No se puede afirmar que Albert Camus —finalmente— haya triunfado sobre sus críticos, las cosas son más complicadas. Sobre todo cuando se trata a estos como hace un plumífero de El País, de revolucionarios y estalinistas que no creían en la democracia. Como si la democracia en Francia o Italia no tuviese una deuda con unos y otros, como si lo que decía Camus cupiera en esta democracia de ahora que se evoca como un modelo por encima de toda duda. A Camus como a Sartre, hay que situarlos en los tiempos malditos de la “guerra fría”, pese a que ahora Sartre, por ejemplo, sea retratado como un vulgar Suslov, como el malo de la película al lado de intelectuales buenos como Vargas Llosa o Bernard-Henri Lévy, que más que intelectuales parecen guardaespaldas del reino de las multinacionales.
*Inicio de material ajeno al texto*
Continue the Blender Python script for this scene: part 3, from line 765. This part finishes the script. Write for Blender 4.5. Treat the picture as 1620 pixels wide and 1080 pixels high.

Seguro que Sartre torció demasiado su bastón hacia el realismo, pero también lo es que Camus fue a veces un “alma bella” (como lo calificó Daniel Bensaïd), que no medía el contraste existente entre lo ideal y lo concreto. Todo esto comenzó a cambiar a final de los sesenta, no fue por casualidad que las barricadas del mayo apuntaran por igual contra el capitalismo y contra la burocracia.
A Camus le tocó vivir en medio de una generación que, en política, tuvo que pasar de la espera de la revolución, a la espera de Godot. Decepcionado de la revolución desfigurada, Camus trató de mantener su equilibrio en ese mar de pasiones, sin perder de vista la dialéctica de lo concreto, a desconfiar de las grandes palabras y de los aparatos. Muchas de sus aportaciones son las de un clásico, ahí no hay discusión posible. Sus pronunciamientos nos interpelan sobre la necesidad de no perder de vista el respeto por la gente, por la verdad… La revolución no es ninguna avenida Nevski en lo estratégico, tampoco en lo moral. A veces las victorias pueden ser derrotas, y viceversa, los medios no pueden traicionarse en nombre de los fines. Ambos están estrechamente interrelacionados.
Tenemos que hablar de Camus, su legado no lo podemos dejar en manos de los que lo colocan en los escaparates de los grandes almacenes de la cultura establecida.